Mass-produced grapes with a fresh new future


Ever heard of Airén? No? Don’t worry -- not many people have. So what is it? A new brand of fabric conditioner? Nope. A newly discovered moon of Jupiter? Nope. A grape variety? Yup! 

What if I were to tell you that this particular grape’s major claim to fame is that, in 1990 and 2000, it was the grape that occupied the greatest vineyard area in the world? By 2017 it had fallen to the sixth (only the sixth!) most planted variety.

Surprising, then, that it’s little known, or grown, outside Spain.

One reason is that Airén, which is indigenous to Spain, is completely suited to the growing conditions found in La Mancha in particular. It can cope with the rare rainfall, poor soil and few nutrients that this region has to offer. In fact, it’s so well-adapted to these harsh conditions that it’s a bit of a workhorse, giving a lot from being granted little. 

Another reason is that, for the most part, Airén is grown to be distilled into brandy rather than be made into table wine. The production of Spanish brandy increased after WWII when Franco struck a deal with France: France would purchase the brandy in an attempt to help alleviate Spain’s poverty. The vast swathes of Airén vines admirably fitted the brandy grape profile. 

Thus was created one of the few exports in Spain’s closed economy of the 1950s. 

Additionally, any Airén table wine that was made was generally destined for local, domestic consumption, where fermentation took place in traditional earthenware tinajas - a bit hit-and-miss at the best of times - resulting in unreliable (sometimes downright terrible) wine.

As Jane Parkinson comments in her book Wine and Food: “I wouldn’t search too hard for a table wine made from this [variety]. It’s mostly used in the production of Spanish brandy. Let’s hope it stays that way!” Ouch. No wonder then, that the rest of the world either hasn’t heard of Airén or has little regard for it.

But times, they are a-changing. 

This light-skinned, unassuming white grape has undergone a bit of a renaissance. And this is due in no small part to temperature-controlled fermentation and precise intervention by the winemaker. Gone are the unpredictable outcomes of fermentation in tinajas - vintners can now produce more consistent, marketable results. 

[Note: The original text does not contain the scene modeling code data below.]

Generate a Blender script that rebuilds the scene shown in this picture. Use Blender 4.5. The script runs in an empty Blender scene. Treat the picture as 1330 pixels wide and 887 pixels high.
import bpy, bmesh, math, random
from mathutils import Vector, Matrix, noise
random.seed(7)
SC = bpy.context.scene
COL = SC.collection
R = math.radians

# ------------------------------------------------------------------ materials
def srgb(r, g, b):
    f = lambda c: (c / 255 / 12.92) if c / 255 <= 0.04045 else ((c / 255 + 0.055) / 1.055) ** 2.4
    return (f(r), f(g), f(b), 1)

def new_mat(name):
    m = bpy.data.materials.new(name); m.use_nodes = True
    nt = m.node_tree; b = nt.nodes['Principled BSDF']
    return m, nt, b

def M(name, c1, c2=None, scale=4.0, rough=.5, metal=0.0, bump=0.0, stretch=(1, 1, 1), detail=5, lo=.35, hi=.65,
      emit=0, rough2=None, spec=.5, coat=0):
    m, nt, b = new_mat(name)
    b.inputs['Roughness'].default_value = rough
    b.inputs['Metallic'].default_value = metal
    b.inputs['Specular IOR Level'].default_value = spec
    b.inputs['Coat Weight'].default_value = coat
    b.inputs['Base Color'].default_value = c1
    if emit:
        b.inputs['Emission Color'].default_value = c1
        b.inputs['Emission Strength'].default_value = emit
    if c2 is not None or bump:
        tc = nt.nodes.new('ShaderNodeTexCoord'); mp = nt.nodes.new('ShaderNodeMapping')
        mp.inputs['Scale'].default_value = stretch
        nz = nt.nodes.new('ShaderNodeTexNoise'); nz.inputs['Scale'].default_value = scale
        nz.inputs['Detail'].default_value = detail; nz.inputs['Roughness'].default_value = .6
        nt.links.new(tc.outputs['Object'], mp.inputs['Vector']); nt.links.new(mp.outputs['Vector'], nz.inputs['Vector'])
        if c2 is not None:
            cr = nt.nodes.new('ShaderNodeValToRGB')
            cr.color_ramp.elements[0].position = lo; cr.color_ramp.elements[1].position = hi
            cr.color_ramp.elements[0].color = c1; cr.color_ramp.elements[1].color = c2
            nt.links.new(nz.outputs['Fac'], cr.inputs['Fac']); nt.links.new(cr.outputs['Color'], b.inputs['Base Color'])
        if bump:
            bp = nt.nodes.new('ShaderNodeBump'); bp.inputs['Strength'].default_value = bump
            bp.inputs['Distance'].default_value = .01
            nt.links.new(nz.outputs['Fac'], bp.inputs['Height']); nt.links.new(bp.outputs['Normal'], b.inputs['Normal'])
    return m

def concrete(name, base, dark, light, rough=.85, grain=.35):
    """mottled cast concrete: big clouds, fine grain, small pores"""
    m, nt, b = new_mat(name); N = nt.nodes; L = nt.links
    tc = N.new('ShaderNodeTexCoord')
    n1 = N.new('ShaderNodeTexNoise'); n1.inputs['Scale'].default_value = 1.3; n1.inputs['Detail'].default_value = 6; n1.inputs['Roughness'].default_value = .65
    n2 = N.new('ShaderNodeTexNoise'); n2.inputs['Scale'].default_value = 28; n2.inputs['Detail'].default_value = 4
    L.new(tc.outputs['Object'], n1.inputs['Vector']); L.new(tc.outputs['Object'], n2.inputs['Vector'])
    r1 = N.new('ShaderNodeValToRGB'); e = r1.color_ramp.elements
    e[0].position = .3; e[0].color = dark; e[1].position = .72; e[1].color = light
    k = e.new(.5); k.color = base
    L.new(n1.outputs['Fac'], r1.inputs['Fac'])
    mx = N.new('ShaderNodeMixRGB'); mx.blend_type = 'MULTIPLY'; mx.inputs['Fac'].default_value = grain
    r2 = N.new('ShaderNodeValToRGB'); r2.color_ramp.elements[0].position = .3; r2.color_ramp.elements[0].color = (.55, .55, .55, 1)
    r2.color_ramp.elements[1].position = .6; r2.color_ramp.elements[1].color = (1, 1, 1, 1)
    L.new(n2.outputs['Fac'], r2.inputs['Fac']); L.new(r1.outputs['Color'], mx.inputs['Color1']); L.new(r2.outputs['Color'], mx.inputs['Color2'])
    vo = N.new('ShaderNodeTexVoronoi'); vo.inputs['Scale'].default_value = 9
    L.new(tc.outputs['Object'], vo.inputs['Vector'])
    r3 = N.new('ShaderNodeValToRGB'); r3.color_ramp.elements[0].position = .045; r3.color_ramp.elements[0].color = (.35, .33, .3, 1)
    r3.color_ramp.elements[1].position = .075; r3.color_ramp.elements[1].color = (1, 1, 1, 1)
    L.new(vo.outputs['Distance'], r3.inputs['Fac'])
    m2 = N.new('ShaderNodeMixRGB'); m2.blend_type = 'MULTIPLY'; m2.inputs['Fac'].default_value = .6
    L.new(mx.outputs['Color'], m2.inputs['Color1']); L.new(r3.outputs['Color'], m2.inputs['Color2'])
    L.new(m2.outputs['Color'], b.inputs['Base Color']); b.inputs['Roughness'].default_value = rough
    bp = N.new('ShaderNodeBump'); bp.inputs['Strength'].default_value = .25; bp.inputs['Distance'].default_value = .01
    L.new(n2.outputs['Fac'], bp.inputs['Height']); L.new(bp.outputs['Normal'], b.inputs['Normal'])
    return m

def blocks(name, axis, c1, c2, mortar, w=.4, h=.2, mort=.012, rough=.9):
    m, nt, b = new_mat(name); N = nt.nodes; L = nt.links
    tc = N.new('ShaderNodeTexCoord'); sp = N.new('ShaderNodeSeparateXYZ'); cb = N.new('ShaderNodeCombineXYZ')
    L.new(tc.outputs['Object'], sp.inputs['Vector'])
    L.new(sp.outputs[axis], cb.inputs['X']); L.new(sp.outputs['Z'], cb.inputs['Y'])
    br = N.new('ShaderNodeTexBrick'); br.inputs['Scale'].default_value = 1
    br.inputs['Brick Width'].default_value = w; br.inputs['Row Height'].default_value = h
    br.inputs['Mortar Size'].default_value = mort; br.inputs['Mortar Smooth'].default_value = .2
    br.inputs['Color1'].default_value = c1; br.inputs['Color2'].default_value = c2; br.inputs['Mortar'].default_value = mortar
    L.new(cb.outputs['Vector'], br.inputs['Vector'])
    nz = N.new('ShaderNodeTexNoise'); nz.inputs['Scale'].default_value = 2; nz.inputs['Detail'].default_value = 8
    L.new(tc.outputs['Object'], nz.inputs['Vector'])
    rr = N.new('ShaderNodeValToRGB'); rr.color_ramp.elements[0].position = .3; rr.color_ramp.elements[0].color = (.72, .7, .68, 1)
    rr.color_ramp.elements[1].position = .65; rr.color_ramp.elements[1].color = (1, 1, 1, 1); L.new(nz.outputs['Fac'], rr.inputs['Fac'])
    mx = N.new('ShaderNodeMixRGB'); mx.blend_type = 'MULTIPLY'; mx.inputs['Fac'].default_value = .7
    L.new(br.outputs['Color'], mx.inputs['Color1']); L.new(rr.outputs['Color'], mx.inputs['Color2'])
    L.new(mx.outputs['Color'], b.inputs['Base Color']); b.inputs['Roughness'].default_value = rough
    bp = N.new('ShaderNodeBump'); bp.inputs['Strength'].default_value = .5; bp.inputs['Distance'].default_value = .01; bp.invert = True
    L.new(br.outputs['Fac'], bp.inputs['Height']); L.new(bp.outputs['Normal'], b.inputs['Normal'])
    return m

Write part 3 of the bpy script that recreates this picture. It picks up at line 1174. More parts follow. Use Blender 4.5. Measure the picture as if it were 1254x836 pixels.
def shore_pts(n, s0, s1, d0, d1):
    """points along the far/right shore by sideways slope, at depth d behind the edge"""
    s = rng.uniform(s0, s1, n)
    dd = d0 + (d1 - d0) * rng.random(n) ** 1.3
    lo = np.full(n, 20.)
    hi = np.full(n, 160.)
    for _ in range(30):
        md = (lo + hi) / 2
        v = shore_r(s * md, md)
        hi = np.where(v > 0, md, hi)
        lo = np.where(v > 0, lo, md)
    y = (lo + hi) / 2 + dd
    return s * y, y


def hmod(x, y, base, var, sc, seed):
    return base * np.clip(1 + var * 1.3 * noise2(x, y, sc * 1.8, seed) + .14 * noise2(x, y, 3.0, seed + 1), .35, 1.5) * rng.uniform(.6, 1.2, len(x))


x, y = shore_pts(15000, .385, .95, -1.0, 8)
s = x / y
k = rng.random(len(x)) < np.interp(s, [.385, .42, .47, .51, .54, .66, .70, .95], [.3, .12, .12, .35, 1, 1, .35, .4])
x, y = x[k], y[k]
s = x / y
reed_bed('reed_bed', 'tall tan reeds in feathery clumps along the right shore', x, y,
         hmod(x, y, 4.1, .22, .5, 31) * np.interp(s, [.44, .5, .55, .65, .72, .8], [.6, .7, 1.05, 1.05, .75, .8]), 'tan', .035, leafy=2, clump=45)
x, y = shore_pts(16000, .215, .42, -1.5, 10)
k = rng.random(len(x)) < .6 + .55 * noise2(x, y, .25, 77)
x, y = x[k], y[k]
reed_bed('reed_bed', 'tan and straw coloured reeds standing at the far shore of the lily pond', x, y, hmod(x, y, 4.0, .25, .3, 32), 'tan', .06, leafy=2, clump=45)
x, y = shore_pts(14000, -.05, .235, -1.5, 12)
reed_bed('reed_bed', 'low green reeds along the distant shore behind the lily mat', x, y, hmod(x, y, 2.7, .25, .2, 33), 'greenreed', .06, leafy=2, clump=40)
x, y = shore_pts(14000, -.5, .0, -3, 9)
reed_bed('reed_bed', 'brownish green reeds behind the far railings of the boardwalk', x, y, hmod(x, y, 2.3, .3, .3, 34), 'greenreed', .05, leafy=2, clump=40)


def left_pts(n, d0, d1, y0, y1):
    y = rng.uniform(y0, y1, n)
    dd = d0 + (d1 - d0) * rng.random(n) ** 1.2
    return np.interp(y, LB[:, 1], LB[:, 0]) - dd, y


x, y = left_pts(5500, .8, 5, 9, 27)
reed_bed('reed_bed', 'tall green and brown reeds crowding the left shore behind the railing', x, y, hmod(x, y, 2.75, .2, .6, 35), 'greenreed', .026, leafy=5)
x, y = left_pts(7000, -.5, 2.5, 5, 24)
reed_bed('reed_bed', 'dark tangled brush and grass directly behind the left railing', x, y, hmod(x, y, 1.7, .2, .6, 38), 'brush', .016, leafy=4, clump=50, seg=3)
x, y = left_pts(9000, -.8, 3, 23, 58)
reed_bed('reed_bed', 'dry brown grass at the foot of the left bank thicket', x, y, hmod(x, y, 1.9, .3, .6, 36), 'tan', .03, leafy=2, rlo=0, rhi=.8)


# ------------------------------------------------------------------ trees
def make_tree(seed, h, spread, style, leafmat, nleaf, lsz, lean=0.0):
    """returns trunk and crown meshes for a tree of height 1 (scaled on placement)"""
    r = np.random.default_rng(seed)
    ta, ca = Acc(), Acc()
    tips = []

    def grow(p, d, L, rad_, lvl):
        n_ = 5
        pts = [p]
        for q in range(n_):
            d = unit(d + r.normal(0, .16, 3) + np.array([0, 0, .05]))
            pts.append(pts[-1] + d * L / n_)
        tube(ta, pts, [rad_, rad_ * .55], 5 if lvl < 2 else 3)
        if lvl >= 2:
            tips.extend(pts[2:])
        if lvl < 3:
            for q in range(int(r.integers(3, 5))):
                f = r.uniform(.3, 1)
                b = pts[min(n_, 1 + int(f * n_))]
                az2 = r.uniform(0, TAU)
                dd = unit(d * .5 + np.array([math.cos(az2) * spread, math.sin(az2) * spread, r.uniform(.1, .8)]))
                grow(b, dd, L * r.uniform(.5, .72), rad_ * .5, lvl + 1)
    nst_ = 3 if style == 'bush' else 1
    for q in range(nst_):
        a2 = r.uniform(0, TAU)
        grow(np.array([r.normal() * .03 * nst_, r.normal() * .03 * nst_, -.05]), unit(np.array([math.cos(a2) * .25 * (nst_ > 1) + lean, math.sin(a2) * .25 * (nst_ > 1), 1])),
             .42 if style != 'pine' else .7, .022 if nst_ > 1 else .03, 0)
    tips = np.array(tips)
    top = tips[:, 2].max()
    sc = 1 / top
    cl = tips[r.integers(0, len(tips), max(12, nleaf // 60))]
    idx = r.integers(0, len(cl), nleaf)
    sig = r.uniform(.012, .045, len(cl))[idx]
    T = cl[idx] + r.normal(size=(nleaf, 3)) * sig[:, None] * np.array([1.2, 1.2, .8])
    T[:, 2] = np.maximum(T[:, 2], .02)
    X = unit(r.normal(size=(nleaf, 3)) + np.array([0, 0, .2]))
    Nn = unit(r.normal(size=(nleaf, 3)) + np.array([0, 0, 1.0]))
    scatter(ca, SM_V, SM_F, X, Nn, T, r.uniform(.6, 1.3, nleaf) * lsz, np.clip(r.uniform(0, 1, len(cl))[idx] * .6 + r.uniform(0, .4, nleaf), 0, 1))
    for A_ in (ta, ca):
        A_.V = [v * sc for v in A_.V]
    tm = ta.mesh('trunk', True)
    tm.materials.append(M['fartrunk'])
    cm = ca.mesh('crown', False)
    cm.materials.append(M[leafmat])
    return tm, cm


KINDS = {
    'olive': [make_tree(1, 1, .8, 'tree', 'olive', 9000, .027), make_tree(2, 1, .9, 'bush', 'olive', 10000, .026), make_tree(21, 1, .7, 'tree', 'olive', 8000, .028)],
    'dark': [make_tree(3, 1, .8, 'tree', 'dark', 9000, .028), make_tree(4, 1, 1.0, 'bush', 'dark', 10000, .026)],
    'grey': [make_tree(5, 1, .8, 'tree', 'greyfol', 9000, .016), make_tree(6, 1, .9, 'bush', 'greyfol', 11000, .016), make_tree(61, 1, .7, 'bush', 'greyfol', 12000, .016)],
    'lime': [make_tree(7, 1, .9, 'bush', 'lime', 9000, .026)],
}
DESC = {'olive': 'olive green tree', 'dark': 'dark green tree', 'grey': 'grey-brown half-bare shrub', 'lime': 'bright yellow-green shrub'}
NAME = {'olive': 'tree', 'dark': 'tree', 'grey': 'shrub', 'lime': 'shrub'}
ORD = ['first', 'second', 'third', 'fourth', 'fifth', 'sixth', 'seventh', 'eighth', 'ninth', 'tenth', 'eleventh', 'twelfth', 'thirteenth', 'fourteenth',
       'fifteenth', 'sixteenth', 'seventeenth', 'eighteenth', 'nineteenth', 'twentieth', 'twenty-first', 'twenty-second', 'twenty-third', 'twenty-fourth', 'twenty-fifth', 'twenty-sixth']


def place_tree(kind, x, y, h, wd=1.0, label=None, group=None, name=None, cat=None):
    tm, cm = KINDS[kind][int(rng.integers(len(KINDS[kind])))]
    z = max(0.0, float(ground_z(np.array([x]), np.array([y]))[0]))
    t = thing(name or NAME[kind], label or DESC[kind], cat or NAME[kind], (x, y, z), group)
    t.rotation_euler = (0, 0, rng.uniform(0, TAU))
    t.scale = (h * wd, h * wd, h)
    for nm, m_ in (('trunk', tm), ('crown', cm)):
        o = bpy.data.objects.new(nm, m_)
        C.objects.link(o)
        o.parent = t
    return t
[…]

In addition, because restrictions on irrigation were lifted in 1996, winemakers now have more control over what areas can be cultivated. It also means that other white varieties which need more reliable access to moisture, such as Sauvignon Blanc, Torrontes, Verdejo, Viognier, Macabeo and Chardonnay, are being introduced to the area to produce blends with a better balance. These blended varietals can compete with more notable Spanish vinos. 

So, what’s table wine made from Airén like? Bearing in mind some of the negative comments, it makes a pretty respectable, if not entirely elegant, single-varietal wine. Flavours include apple, underpinned by citrusy grapefruit, with hints of pineapple and banana – some also have a nuance of rose. The wine is invariably low in acidity, but you will find a bit of body to it.

Some winemakers have even experimented with oak ageing too, to give a wine with more complexity and unctuous flavours. Airén, blended with other varietals, produces a kaleidoscopic range of aromas and flavours, acidity and body, to satisfy just about every taste. 

So, from being the Cinderella of the Spanish wine world, Airén has joined the Ball, for certain, due to new techniques, legislation and tastes. It is now an attractive wine on its own and a valued component in blended wine. You’d be surprised.